My distraction was provided by an Omega Navigation System (forerunner of modern GPS) that had been installed in my CP Air Boeing 737. It only appeared on this one flight, never to be seen again on any other flights. We left Vancouver for Edmonton on an 'all stops' to Montreal. At cruising altitude, we tried to set up the system by putting in waypoints to see how it worked. As we had had no instruction, it did not, no matter what we did.

On arrival at YEG there were no gates available, so we parked on the far side of the tarmac and were serviced by a PTV (Passenger Transfer Vehicle). Standard procedure was for the front door to be opened as the PTV arrived, deplane the passengers, then extend the "airstairs" with the door open after PTV departed. Airstairs would be retracted when the PTV arrived back to load the passengers for departure, and we would then receive our late load.

While we sat there, the F/O and I became totally absorbed in the Nav system with our heads down not looking outside, trying to figure it out. We came back to reality when the late load arrived on the radio. I looked up and door and airstair lights were out, a mechanic walked up and connected to us.

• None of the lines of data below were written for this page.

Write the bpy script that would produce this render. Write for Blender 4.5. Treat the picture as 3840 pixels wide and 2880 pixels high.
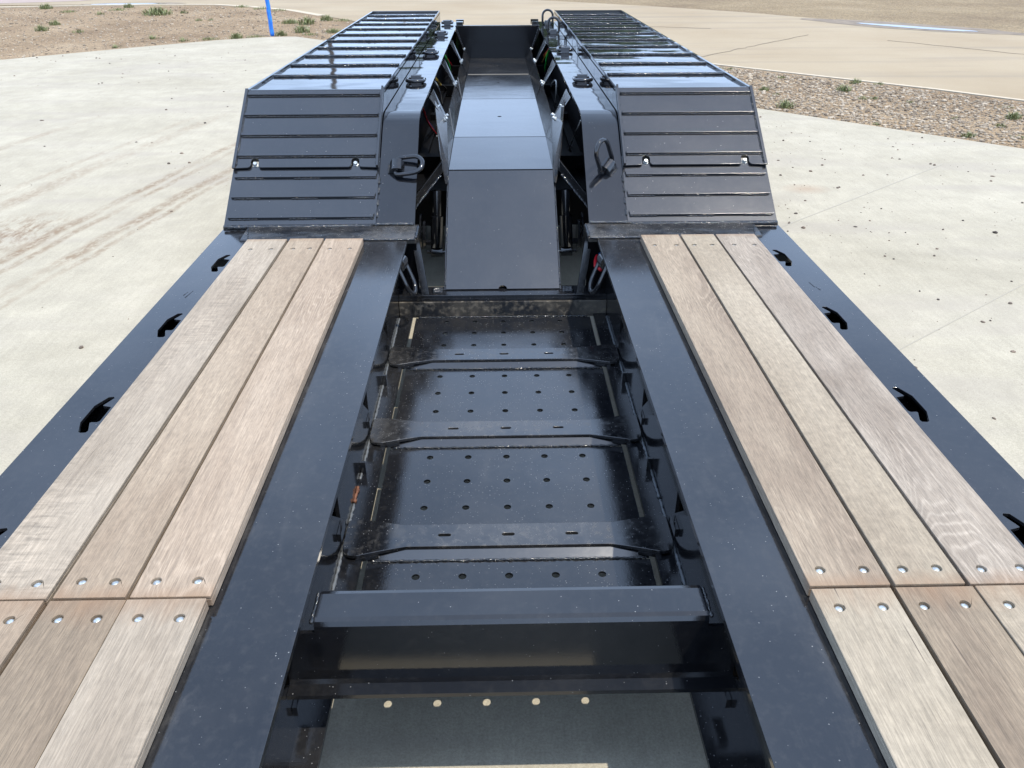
import bpy, bmesh, math, random
from math import sin, cos, pi, radians
from mathutils import Vector, Matrix, noise
from mathutils.geometry import delaunay_2d_cdt

S = bpy.context.scene
for o in list(bpy.data.objects):
    bpy.data.objects.remove(o)
COL = S.collection
DZ = 0.6          # deck plane of the trailer above the ground

# ------------------------------------------------------------------ camera
P_, Y_, R_ = radians(30.138), radians(1.0475), radians(0.165)
fwd = Vector((sin(Y_)*cos(P_), cos(Y_)*cos(P_), -sin(P_)))
rgt = Vector((cos(Y_), -sin(Y_), 0))
dwn = fwd.cross(rgt)
r2 = rgt*cos(R_) + dwn*sin(R_)
d2 = -rgt*sin(R_) + dwn*cos(R_)
cd = bpy.data.cameras.new('camera'); cam = bpy.data.objects.new('camera', cd); COL.objects.link(cam)
M = Matrix(((r2.x, -d2.x, -fwd.x), (r2.y, -d2.y, -fwd.y), (r2.z, -d2.z, -fwd.z)))
cam.matrix_world = Matrix.Translation((-0.0204, 0, 1.1961+DZ)) @ M.to_4x4()
cd.sensor_fit = 'HORIZONTAL'; cd.sensor_width = 36; cd.lens = 2928.7/3840*36
cd.clip_start = 0.05; cd.clip_end = 2000
S.camera = cam

# ------------------------------------------------------------------ world, sun
SUN = Vector((0.317, -0.21, 1.0)).normalized()
elev = math.asin(SUN.z); azim = math.atan2(SUN.x, SUN.y)
w = bpy.data.worlds.new("World"); S.world = w; w.use_nodes = True
nt = w.node_tree; N = nt.nodes; L = nt.links
bg = N['Background']; bg.inputs[1].default_value = 0.15
sky = N.new('ShaderNodeTexSky'); sky.sky_type = 'NISHITA'; sky.sun_disc = False
sky.sun_elevation = elev; sky.sun_rotation = azim; sky.dust_density = 1.2
tc = N.new('ShaderNodeTexCoord'); sp = N.new('ShaderNodeSeparateXYZ'); L.new(tc.outputs['Generated'], sp.inputs[0])
def mth(op, a, b=None, tree=None, clamp=False):
    n = (tree or nt).nodes.new('ShaderNodeMath'); n.operation = op; n.use_clamp = clamp
    for i, v in enumerate((a, b)):
        if v is None: continue
        if isinstance(v, (int, float)): n.inputs[i].default_value = v
        else: (tree or nt).links.new(v, n.inputs[i])
    return n.outputs[0]
zz = mth('MAXIMUM', mth('ADD', sp.outputs[2], 0.12), 0.03)
cx = N.new('ShaderNodeCombineXYZ'); L.new(mth('DIVIDE', sp.outputs[0], zz), cx.inputs[0]); L.new(mth('DIVIDE', sp.outputs[1], zz), cx.inputs[1])
cn = N.new('ShaderNodeTexNoise'); cn.inputs['Scale'].default_value = 1.1; cn.inputs['Detail'].default_value = 7; cn.inputs['Roughness'].default_value = .55
cn.inputs['Distortion'].default_value = .25
L.new(cx.outputs[0], cn.inputs['Vector'])
cr = N.new('ShaderNodeValToRGB'); cr.color_ramp.elements[0].position = .40; cr.color_ramp.elements[0].color = (.38,.38,.38,1)
cr.color_ramp.elements[1].position = .68; cr.color_ramp.elements[1].color = (.97,.97,.97,1)
L.new(cn.outputs[0], cr.inputs[0])
mx = N.new('ShaderNodeMix'); mx.data_type = 'RGBA'; L.new(mth('ADD', cr.outputs[0], mth('MULTIPLY', mth('POWER', mth('SUBTRACT', 1.0, mth('MAXIMUM', sp.outputs[2], 0.0)), 3.0), .30), clamp=True), mx.inputs[0]); L.new(sky.outputs[0], mx.inputs[6])
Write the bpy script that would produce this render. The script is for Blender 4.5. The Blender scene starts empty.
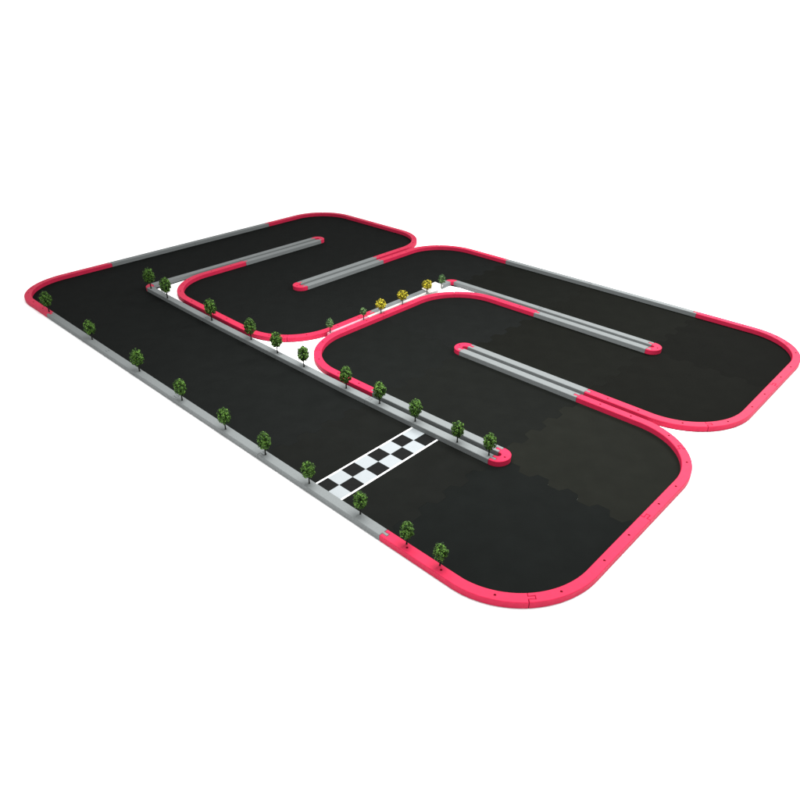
import bpy, bmesh, math, random
from mathutils import Vector, Matrix

# ------------------------------------------------------------------ basics
S = 0.5                       # one track tile is half a metre
sc = bpy.context.scene
COL = sc.collection
R_ = math.radians

# plan of the track: grid lines (in tiles) where the tiles of the layout meet
UL = [0.0157, .9897, 1.9858, 3.0028, 3.991, 5.0231, 5.9919]
VL = [-.0061, .9986, 2.0023, 3.0283, 3.9769]
G = .0206                     # rail stands this far inside the tile edge
W = .0601                     # rail width
H = .0370                     # rail height
T = .0045                     # tile thickness
RAD = .50                     # outer radius of a bend


def interp(t, L):
    i = max(0, min(len(L) - 2, int(math.floor(t))))
    return L[i] + (t - i) * (L[i + 1] - L[i])


def warp(u, v):
    """ideal tile coordinates -> laid track (slightly uneven, the long divider bows a little)"""
    x, y = interp(u, UL), interp(v, VL)
    if 0 < v < 2:
        wgt = 1 - abs(v - 1)
        k = 1 - ((u - 3) / 2) ** 2
        y += wgt * max(-.02, (.009 - .033 * k)) * (1 if .5 < u < 5.5 else .5)
    return x * S, y * S


# ------------------------------------------------------------------ materials
def nodes_mat(name):
    m = bpy.data.materials.new(name)
    m.use_nodes = True
    nt = m.node_tree
    b = nt.nodes['Principled BSDF']
    return m, nt, b


def foam(name, col, rough=.55, spec=.3, var=.12, scale=60, bump=.05, bscale=900):
    m, nt, b = nodes_mat(name)
    tc = nt.nodes.new('ShaderNodeTexCoord')
    nz = nt.nodes.new('ShaderNodeTexNoise')
    nz.inputs['Scale'].default_value = scale
    nz.inputs['Detail'].default_value = 6
    nt.links.new(tc.outputs['Object'], nz.inputs['Vector'])
    mp = nt.nodes.new('ShaderNodeMapRange')
    mp.inputs['From Min'].default_value = .3
    mp.inputs['From Max'].default_value = .7
    mp.inputs['To Min'].default_value = 1 - var
    mp.inputs['To Max'].default_value = 1 + var
    nt.links.new(nz.outputs['Fac'], mp.inputs['Value'])
    mx = nt.nodes.new('ShaderNodeVectorMath')
    mx.operation = 'SCALE'
    mx.inputs[0].default_value = col
    nt.links.new(mp.outputs['Result'], mx.inputs['Scale'])
    nt.links.new(mx.outputs['Vector'], b.inputs['Base Color'])
    b.inputs['Roughness'].default_value = rough
    b.inputs['Specular IOR Level'].default_value = spec
    n2 = nt.nodes.new('ShaderNodeTexNoise')
    n2.inputs['Scale'].default_value = bscale
    n2.inputs['Detail'].default_value = 3
    nt.links.new(tc.outputs['Object'], n2.inputs['Vector'])
    bp = nt.nodes.new('ShaderNodeBump')
    bp.inputs['Strength'].default_value = bump
    bp.inputs['Distance'].default_value = .001
    nt.links.new(n2.outputs['Fac'], bp.inputs['Height'])
    nt.links.new(bp.outputs['Normal'], b.inputs['Normal'])
    return m


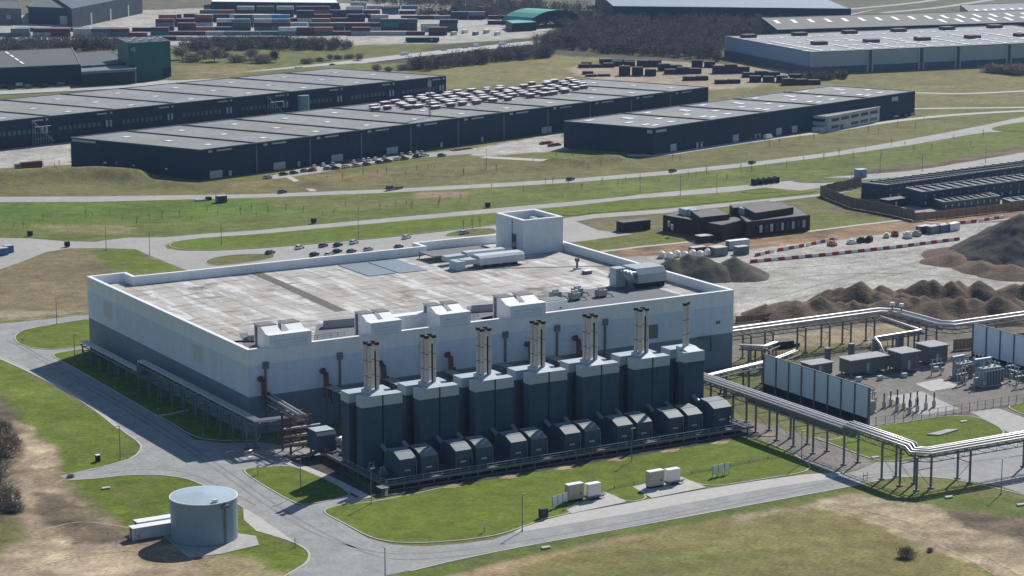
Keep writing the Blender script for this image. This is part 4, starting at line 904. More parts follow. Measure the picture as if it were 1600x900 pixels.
# ================================================================== TRAILERS, GENERATOR BOXES, SIGNS near the front road
M_beige = mat('beige_casing', (.48, .42, .33), .6, .06, seam=[('X', 1.6, .08, .85)])
for i, (px, py) in enumerate(((897,783),(1023,762))):
    t = thing('equipment_box', 'beige box unit with a white top on the %s paved bay' % ('left', 'right')[i], 'box unit', (*G2(px, py), .17), .02)
    MB().box(-2.1,2.1,-.8,.8,.5,4.0).build('casing', M_beige, t); MB().box(-2.15,2.15,-.85,.85,4.0,4.12).build('roof', M_cope, t); MB().box(-2.0,2.0,-.7,.7,0,.5).build('skid', M_black, t)
    MB().box(1.0,1.5,-.84,-.8,1.4,2.0).build('handle_plate', M_steel2, t)
for i, (px, py) in enumerate(((927,780),(1051,757))):
    t = thing('trailer', 'white box trailer beside the beige unit on the %s paved bay' % ('left', 'right')[i], 'trailer', (*G2(px, py), .17), .02)
    MB().box(-1.9,1.6,-.8,.8,.9,3.7).build('box', M_wht, t); MB().box(-1.95,1.65,-.85,.85,3.7,3.8).build('roof', M_cope, t)
    MB().box(-2.2,2.3,-1.1,.8,.5,.89).build('chassis', M_steel2, t); MB().bar((2.6,-.6,.55),(3.6,0,.55),.12).bar((2.6,.6,.55),(3.6,0,.55),.12).build('drawbar', M_steel2, t)
    for a in (-.6, .5):
        for s in (-1, 1):
            wv = MB(); wv.tube([(a,s*.85,.38),(a,s*1.1,.38)], .38, 12); wv.build('wheel', M_tyre, t)
for i, (px, py, k) in enumerate(((867,795,0),(875,792,1),(883,789,2),(1117,746,0),(1126,744,1),(1136,742,2))):
    s_ = 'left of the left paved bay' if i < 3 else 'right of the right paved bay'
    t = thing('board_sign', 'upright white board, %s of three on the grass %s' % (ORD[k], s_), 'sign', (*G2(px, py), .14), .02, 'white boards on the front lawn')
    MB().box(-.62,.62,-.05,.05,.7,2.9).build('board', M_wht, t); MB().box(-.7,-.6,.05,.15,0,2.8).build('post', M_steel2, t); MB().box(.6,.7,.05,.15,0,2.8).build('post', M_steel2, t)
t = thing('control_cabinet', 'dark green cabinet on the lawn left of the white boards', 'cabinet', (*G2(849,810), .14)); MB().box(-.95,.95,-.6,.6,.2,2.1).build('casing', mat('dark_green', (.02,.035,.03), .5), t); MB().box(-1,1,-.65,.65,2.1,2.2).build('lid', M_black, t); MB().box(-.8,.8,-.5,.5,0,.2).build('plinth', M_conc, t)
t = thing('control_cabinet', 'small dark cabinet at the end of the side road near the sand', 'cabinet', (*G2(153,721), 0)); MB().box(-.5,.5,-.5,.5,0,1.6).build('casing', M_black, t); MB().box(-.55,.55,-.55,.55,1.6,1.75).build('lid', M_cope, t)
mesh_fence('low dark pipe fence crossing the lawn behind the trailers', [(G2(880,800)[0], G2(880,800)[1]), G2(960,764), G2(1050,747), G2(1200,718), G2(1240,712)], .7, 5, 'low_fence')
t = thing('guard_fence', 'double bar signs on short posts at the road junction under the bridge', 'sign', (*G2(1352,750), 0)); MB().bar((-.6,0,0),(-.6,0,1.9),.14).build('post', M_steel2, t); MB().bar((.6,0,0),(.6,0,1.9),.14).build('post', M_steel2, t); MB().box(-.6,.6,-.03,.03,1.0,1.25).build('board', M_steel, t)
for i, (px, py, lb) in enumerate(((757,832,'tall white traffic sign at the lawn edge by the front road'),(36,536,'small pale sign board on the rounded lawn at far left'),(403,742,'small pale sign board on the little triangular lawn'),(1594,686,'grey sign frame beside the pale side road at right edge'))):
    t = thing('traffic_sign', lb, 'sign', (*G2(px, py), .1)); MB().box(-.06,.06,0,.12,0,2.2).build('post', M_steel2, t); MB().box(-.4,.4,-.05,0,1.2,2.3).build('board', M_wht, t)
mb = MB().prism([(0,0),(7.8,1.3),(10.5,-.3),(2.4,-2.2)], 0, .35)
t = thing('concrete_slab', 'low rectangular concrete slab lying in the lawn before the switch yard', 'slab', (*G2(1448,681), .14)); mb.build('slab', M_conc, t)
for i, p in enumerate(((1367,716),(1482,778),(1594,790),(852,857),(1505,660),(165,764))):
    t = MB().prism([(-1.1,-.5),(1.0,-.6),(1.3,.4),(-.6,.7)], 0, .3).build('manhole_cover', M_pave); t.location = (*G2(*p), .1)
    tag(t, 'pale flat manhole slab '+['on the lawn right of the gravel path','on the grass under the right bridge leg','at the right edge below the junction','on the verge below the front road','on the lawn behind the yard fence','on the lawn left of the round tank'][i], 'manhole')

# ================================================================== LAMPS
def make_lamp(h=8, r=.09):
    t = thing('street_lamp', 'x', 'street lamp'); MB().cyl(0,0,0,h,r*1.3,6,r2=r).build('post', M_steel2, t)
    MB().box(-.2,1.0,-.12,.12,h-.05,h+.1).build('lamp_head', M_steel, t); MB().cyl(0,0,0,.4,.25,8).build('base', M_conc, t); return t
LP = make_lamp(8.5)
LAMPS = [(602,918,0,'standing on the front road at the bottom edge'),(1252,726,0,'between gravel path and front lawn'),(1564,772,0,'on the verge under the right pipe bridge'),(188,718,0,'on the lawn tip left of the shaded road'),(117,568,0,'in the shaded lawn behind the left wall corner'),(89,507,0,'on the rounded lawn at far left'),
 (180,606,0,'in the deep shade under the left pipe bridge, farthest'),(247,640,0,'in the deep shade under the left pipe bridge, middle'),(318,681,0,'in the deep shade under the left pipe bridge, nearest'),(402,707,0,'below the bend of the left pipe bridge'),(580,788,0,'at the front left corner of the platform'),
 (470,772,0,'in the shadow on the little triangular lawn'),(816,830,0,'at the lawn edge left of the paved bays'),(987,722,0,'before the platform on the front lawn'),(234,398,0,'on the road behind the left hall corner'),(166,391,0,'on the verge at the upper left junction'),(346,383,0,'on the long lawn left end behind the hall'),(560,374,0,'on the long lawn behind the parked cars'),(1063,305,0,'beside the parallel road above the brick building'),(1120,303,0,'on the verge right of the wide road apron'),(1330,298,0,'near the upper corner of the timber fence'),(1441,268,0,'by the road behind the modular cabins'),(1540,254,0,'by the road at the upper right'),(1480,300,0,'between the modular cabins'),(760,268,0,'on the verge left of the paved yard'),(1375,270,0,'beside the small cabin on the main road verge'),
 (1000,300,0,'at the road fork behind the tower')]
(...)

I said, "ready to start" and he cleared us to start engines.

Our taxi time to end of runway for takeoff was about 1 1/2 minutes. We were about 20 seconds to takeoff and just going to change to tower frequency when I hear a plaintive voice on the radio,
“Empress — PTV 1, don't you want your passengers?" Murphy had struck.

Much embarrassed, I did a quick 1 1/2-minute taxi back to the ramp, loaded the passengers, and away we went.

My luck was that it was not the era of social media. I only had to endure seeing a cartoon on the bulletin board at Edmonton (YEG) for about a month, at which time it was given to me. It was great, showing a PTV on the highway to Winnipeg chasing an aircraft disappearing to the east with the caption "don't you want your passengers? ". Unfortunately, I can't share it with you as it went missing after our last move.

What caught me was when I looked up, the door and airstair lights were out indicating we had been loaded. Only problem was I had forgotten that the airstairs were unserviceable and because of that the door was closed. Too many heads in the cockpit and no one else noticed that no passengers had been loaded. But nonetheless the buck stops in the left seat and I wore the horns.

Just to add to this story the PTV unloaded over 50 passengers, including the entire New York Rangers hockey team. If we had gone another minute, we would have been airborne and had to return then take a delay topping up the fuel delaying the team for their game that night.